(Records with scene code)
____
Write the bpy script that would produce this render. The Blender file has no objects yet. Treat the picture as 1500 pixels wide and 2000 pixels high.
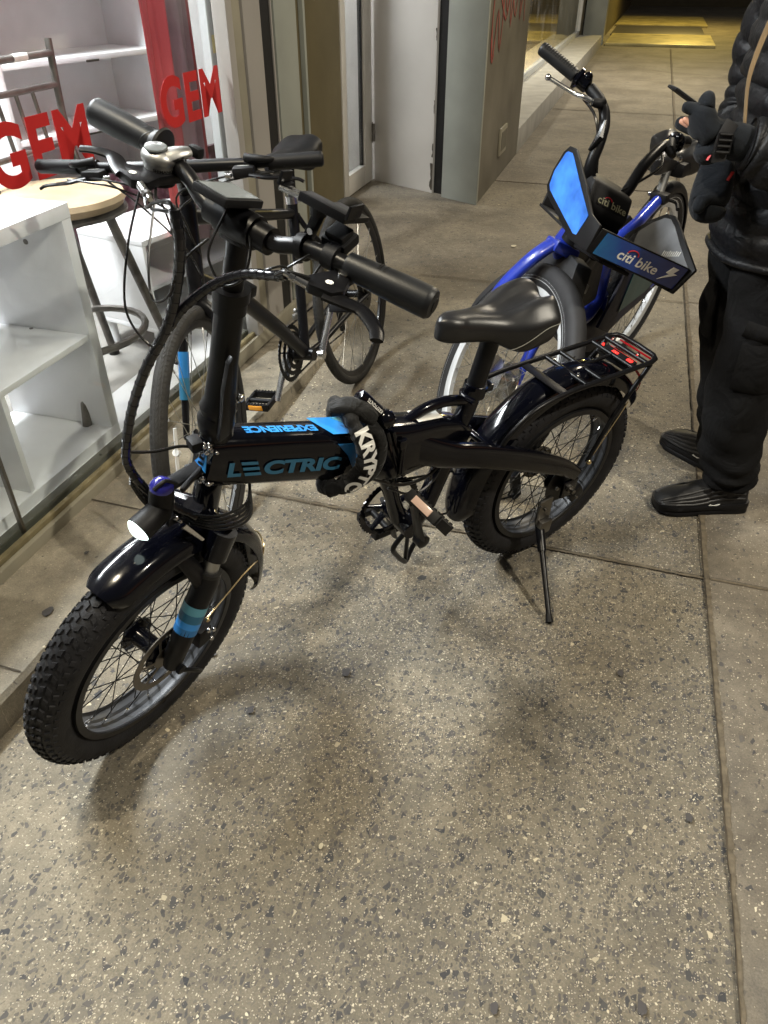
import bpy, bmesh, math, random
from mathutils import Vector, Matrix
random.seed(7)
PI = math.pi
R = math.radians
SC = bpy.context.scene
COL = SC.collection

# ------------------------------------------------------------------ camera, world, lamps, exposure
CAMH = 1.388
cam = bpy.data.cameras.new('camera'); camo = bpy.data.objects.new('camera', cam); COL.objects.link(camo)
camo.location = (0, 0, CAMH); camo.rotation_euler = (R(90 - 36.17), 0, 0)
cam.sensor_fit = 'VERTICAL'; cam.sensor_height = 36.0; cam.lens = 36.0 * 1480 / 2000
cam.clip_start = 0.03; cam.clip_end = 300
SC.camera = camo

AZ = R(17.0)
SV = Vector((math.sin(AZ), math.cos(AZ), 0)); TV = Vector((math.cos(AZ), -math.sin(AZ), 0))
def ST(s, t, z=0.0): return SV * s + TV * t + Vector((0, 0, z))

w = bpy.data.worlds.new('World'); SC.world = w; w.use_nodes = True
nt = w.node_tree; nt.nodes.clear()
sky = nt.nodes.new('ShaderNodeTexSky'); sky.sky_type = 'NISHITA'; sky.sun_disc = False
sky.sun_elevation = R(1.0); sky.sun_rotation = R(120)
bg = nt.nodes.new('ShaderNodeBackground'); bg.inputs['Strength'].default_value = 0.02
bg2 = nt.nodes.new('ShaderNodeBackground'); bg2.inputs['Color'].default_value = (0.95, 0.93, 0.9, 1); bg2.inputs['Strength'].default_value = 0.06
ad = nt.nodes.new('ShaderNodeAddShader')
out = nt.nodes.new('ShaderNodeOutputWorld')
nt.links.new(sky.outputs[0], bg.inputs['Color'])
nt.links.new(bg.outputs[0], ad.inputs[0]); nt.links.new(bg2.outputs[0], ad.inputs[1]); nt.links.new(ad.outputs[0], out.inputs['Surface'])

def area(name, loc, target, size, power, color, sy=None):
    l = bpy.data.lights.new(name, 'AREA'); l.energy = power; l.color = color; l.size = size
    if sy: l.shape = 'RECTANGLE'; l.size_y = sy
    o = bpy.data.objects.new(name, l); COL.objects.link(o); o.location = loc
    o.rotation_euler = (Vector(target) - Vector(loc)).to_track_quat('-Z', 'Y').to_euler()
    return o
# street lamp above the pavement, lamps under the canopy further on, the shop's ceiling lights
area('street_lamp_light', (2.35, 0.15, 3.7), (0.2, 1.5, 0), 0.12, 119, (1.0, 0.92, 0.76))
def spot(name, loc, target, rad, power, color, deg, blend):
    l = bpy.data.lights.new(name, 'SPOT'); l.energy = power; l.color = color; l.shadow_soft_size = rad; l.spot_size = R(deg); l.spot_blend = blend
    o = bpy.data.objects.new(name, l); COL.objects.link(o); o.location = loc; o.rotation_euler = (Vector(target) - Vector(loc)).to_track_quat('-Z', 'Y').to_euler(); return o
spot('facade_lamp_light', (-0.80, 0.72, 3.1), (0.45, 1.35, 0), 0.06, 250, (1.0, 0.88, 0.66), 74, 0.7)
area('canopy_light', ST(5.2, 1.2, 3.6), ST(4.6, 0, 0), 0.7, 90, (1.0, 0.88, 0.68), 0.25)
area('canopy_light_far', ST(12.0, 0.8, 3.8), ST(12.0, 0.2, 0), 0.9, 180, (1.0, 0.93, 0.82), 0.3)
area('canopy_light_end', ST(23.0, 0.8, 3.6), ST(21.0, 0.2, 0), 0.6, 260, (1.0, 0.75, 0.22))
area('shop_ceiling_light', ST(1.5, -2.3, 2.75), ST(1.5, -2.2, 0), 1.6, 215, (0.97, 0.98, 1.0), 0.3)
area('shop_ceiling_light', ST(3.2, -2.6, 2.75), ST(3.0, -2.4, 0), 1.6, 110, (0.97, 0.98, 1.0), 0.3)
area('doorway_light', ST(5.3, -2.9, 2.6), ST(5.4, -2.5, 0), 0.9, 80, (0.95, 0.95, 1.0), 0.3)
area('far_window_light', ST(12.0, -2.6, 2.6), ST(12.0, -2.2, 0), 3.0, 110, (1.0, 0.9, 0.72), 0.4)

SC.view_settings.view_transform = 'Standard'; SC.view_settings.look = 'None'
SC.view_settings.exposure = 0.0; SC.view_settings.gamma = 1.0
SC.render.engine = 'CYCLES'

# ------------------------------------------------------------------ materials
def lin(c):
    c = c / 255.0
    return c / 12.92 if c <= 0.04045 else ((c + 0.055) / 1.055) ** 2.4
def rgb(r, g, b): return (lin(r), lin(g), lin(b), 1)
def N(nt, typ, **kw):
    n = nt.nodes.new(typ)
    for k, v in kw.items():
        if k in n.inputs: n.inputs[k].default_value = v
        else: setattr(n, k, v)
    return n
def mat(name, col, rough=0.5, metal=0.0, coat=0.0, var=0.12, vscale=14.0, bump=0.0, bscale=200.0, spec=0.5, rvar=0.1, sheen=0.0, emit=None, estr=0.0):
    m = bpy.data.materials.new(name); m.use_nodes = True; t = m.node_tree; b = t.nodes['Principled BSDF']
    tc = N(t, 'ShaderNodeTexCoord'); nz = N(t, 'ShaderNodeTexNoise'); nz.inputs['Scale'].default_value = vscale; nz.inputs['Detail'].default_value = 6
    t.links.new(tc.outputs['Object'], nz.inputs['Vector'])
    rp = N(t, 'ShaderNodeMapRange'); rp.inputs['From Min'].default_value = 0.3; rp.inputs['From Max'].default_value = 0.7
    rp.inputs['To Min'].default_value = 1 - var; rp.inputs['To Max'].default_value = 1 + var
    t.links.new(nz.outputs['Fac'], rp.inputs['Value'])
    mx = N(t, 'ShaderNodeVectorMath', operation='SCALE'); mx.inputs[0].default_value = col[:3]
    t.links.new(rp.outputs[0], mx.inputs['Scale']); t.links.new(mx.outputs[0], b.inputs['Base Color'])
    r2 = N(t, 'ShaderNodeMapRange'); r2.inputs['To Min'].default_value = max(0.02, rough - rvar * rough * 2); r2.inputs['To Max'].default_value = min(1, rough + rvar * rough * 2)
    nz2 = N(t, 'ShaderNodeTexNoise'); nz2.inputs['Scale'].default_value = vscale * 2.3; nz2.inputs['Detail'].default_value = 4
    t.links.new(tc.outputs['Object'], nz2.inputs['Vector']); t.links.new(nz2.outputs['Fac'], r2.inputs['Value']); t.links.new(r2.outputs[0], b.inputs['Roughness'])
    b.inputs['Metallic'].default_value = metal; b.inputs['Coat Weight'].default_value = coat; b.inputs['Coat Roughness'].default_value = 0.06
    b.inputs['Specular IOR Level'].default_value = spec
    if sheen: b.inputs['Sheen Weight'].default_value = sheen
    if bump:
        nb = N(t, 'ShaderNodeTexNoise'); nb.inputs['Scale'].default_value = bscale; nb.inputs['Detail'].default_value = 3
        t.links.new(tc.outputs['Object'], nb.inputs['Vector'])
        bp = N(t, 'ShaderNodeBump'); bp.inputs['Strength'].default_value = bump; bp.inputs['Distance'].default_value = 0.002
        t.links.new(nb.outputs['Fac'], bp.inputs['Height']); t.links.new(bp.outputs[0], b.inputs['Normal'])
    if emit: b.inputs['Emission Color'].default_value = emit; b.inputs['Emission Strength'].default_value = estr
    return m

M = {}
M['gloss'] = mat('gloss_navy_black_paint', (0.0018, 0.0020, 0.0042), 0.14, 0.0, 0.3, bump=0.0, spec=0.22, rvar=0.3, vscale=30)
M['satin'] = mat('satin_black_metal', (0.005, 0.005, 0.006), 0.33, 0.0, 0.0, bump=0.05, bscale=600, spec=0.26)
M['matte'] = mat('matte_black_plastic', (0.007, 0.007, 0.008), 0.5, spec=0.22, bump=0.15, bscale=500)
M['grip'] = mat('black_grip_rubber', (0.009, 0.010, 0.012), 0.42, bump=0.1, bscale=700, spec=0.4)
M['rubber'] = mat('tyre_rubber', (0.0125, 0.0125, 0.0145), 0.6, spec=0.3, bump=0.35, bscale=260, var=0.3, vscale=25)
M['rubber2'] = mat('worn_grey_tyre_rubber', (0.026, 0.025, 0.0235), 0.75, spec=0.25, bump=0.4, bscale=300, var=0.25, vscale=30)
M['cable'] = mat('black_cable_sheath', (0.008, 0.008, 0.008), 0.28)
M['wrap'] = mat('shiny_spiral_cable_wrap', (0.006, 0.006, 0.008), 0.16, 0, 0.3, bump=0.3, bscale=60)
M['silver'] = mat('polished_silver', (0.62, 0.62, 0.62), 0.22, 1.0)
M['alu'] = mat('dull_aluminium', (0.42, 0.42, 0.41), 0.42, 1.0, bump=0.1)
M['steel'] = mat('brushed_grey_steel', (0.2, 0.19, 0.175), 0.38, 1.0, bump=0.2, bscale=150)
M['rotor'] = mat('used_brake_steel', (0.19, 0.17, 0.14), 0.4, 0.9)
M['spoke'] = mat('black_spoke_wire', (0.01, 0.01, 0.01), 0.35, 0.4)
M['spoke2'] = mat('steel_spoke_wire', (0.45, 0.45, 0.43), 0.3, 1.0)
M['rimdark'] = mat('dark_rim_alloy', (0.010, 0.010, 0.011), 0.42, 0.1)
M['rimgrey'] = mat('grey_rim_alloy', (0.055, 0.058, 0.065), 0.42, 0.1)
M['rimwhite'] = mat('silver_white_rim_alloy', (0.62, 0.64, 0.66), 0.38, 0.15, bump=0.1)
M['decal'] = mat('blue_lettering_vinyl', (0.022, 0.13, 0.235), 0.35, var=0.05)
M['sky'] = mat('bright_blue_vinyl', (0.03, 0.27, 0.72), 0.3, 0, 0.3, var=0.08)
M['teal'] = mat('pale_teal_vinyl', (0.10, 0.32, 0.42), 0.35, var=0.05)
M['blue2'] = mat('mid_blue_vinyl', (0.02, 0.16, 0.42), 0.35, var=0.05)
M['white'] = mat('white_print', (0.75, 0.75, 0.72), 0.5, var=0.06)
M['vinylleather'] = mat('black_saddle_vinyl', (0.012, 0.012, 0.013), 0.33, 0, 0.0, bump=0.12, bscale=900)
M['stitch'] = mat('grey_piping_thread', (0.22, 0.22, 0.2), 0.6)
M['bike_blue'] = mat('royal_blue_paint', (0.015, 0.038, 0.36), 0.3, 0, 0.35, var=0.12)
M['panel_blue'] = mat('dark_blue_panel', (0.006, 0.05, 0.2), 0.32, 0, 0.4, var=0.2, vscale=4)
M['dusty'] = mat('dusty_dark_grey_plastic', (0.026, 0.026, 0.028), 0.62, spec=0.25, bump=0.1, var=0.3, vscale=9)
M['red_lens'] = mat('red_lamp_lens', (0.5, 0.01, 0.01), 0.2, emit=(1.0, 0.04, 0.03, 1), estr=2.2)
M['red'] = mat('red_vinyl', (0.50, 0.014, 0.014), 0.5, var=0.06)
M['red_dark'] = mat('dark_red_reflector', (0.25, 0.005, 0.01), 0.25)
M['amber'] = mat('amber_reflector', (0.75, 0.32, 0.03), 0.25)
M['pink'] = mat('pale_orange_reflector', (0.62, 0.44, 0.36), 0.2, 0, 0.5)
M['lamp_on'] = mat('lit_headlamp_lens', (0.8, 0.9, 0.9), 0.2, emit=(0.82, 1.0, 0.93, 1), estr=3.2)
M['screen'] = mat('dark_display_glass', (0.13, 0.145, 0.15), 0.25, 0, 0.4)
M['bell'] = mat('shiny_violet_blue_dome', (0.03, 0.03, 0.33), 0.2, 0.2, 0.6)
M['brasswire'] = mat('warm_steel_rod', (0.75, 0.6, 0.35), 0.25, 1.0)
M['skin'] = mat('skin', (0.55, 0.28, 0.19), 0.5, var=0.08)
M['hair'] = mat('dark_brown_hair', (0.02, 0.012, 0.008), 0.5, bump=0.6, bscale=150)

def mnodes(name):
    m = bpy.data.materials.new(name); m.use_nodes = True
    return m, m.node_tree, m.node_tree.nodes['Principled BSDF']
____
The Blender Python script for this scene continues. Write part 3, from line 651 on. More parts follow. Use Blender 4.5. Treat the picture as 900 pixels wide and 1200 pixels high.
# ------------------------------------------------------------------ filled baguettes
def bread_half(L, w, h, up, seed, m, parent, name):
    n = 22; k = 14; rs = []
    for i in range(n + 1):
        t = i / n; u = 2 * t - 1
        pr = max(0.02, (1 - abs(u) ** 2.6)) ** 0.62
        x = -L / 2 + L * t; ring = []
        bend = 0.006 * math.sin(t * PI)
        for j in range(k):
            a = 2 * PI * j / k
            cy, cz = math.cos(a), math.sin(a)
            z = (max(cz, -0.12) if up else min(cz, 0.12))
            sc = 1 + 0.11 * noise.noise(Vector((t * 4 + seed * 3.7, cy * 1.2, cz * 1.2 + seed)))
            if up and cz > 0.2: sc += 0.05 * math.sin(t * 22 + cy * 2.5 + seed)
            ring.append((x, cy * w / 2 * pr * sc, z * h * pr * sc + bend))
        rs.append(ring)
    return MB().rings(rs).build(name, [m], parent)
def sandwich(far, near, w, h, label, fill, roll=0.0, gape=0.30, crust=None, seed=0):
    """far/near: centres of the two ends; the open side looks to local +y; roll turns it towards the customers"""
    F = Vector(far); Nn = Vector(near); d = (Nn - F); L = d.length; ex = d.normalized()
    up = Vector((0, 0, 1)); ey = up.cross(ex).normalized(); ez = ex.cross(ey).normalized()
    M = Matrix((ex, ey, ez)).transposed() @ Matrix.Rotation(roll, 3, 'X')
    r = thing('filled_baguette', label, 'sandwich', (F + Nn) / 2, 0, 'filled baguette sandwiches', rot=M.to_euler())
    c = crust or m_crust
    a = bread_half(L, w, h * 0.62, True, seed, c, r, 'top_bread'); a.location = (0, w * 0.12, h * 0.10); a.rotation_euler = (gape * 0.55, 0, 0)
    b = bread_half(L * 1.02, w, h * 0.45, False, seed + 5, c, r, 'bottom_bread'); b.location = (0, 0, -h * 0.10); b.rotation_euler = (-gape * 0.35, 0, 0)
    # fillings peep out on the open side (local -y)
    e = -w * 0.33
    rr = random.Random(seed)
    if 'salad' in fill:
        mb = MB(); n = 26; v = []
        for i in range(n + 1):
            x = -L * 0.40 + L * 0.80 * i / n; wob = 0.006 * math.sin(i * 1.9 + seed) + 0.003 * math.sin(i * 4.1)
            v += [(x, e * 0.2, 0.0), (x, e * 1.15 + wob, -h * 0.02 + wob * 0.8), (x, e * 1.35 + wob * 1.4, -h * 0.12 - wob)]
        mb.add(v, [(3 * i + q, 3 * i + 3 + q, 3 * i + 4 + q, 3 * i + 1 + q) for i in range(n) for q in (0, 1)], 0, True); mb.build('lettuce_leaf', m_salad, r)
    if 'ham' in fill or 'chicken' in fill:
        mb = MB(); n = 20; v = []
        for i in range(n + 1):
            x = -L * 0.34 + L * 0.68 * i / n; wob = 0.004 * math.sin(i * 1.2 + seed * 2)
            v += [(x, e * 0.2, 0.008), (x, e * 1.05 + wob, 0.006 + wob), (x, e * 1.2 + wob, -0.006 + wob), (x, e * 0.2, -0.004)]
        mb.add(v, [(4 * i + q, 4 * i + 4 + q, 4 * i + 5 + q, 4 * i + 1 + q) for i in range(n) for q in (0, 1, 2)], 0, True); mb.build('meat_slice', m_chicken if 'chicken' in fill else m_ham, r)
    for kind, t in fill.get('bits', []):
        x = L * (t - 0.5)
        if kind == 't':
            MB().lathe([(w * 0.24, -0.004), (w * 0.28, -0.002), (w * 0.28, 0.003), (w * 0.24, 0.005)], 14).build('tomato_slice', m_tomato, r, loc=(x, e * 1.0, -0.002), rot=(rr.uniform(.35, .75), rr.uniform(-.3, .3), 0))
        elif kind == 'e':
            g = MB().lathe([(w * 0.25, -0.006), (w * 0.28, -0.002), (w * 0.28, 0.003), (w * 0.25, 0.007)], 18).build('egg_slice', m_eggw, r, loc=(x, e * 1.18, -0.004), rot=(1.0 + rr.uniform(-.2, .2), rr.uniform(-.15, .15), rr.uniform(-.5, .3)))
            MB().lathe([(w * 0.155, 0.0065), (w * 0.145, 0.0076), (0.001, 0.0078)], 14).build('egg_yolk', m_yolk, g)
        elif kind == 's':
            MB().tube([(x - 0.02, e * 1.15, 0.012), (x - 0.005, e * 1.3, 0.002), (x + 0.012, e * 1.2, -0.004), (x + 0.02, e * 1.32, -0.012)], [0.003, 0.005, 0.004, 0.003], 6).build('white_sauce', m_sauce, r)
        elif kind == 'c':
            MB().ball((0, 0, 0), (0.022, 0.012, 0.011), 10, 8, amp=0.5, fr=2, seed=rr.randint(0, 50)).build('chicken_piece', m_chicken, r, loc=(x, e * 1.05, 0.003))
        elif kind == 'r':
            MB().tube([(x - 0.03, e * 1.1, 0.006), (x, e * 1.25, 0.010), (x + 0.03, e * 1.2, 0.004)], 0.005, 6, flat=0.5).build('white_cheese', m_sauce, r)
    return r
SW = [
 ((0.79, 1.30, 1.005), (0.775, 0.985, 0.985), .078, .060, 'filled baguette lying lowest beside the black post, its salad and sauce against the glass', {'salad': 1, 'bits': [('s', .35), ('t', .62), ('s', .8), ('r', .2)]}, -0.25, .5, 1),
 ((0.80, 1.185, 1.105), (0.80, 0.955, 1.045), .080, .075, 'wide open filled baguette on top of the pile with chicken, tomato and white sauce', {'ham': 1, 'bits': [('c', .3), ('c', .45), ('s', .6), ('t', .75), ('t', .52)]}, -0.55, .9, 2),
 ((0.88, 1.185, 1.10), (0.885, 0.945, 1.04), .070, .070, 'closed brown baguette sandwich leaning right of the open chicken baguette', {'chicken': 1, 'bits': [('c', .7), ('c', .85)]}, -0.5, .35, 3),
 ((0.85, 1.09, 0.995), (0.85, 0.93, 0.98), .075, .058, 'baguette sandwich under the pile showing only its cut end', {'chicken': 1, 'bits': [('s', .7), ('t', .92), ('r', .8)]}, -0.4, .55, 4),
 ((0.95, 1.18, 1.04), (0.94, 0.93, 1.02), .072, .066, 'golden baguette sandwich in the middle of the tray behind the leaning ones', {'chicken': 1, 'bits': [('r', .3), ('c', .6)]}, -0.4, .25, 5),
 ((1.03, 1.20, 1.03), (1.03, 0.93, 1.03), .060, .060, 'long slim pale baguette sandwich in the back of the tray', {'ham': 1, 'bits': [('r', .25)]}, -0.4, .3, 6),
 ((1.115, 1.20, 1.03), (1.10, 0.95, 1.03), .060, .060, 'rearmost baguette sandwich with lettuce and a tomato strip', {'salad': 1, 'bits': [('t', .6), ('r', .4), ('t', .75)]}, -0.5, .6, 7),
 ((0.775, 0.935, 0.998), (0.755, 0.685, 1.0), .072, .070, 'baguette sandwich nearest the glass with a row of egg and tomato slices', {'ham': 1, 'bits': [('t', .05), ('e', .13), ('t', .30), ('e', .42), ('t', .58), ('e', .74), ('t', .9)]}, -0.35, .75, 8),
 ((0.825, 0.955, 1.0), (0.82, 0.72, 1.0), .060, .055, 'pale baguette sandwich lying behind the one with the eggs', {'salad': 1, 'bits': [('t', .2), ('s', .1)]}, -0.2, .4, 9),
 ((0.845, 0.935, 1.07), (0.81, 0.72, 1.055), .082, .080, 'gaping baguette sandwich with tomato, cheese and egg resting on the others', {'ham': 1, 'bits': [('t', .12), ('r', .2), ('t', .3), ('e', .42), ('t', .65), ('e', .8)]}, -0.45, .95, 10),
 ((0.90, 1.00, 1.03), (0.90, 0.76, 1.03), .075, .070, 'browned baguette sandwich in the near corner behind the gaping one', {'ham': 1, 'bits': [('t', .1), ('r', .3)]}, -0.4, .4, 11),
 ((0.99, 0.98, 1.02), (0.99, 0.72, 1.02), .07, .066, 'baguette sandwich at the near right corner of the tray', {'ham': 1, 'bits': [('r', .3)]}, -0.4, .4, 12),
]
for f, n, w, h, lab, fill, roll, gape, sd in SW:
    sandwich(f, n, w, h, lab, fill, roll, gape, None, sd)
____
*TASK REQUIREMENTS*.
Repeat the lines between those holding "Write the bpy" and "def ST(s, t, z=0.0): return", inclusive. Pictures stay out.

*ANSWER TO THE EXERCISE*.
Write the bpy script that would produce this render. The Blender file has no objects yet. Treat the picture as 1500 pixels wide and 2000 pixels high.
import bpy, bmesh, math, random
from mathutils import Vector, Matrix
random.seed(7)
PI = math.pi
R = math.radians
SC = bpy.context.scene
COL = SC.collection

# ------------------------------------------------------------------ camera, world, lamps, exposure
CAMH = 1.388
cam = bpy.data.cameras.new('camera'); camo = bpy.data.objects.new('camera', cam); COL.objects.link(camo)
camo.location = (0, 0, CAMH); camo.rotation_euler = (R(90 - 36.17), 0, 0)
cam.sensor_fit = 'VERTICAL'; cam.sensor_height = 36.0; cam.lens = 36.0 * 1480 / 2000
cam.clip_start = 0.03; cam.clip_end = 300
SC.camera = camo

AZ = R(17.0)
SV = Vector((math.sin(AZ), math.cos(AZ), 0)); TV = Vector((math.cos(AZ), -math.sin(AZ), 0))
def ST(s, t, z=0.0): return SV * s + TV * t + Vector((0, 0, z))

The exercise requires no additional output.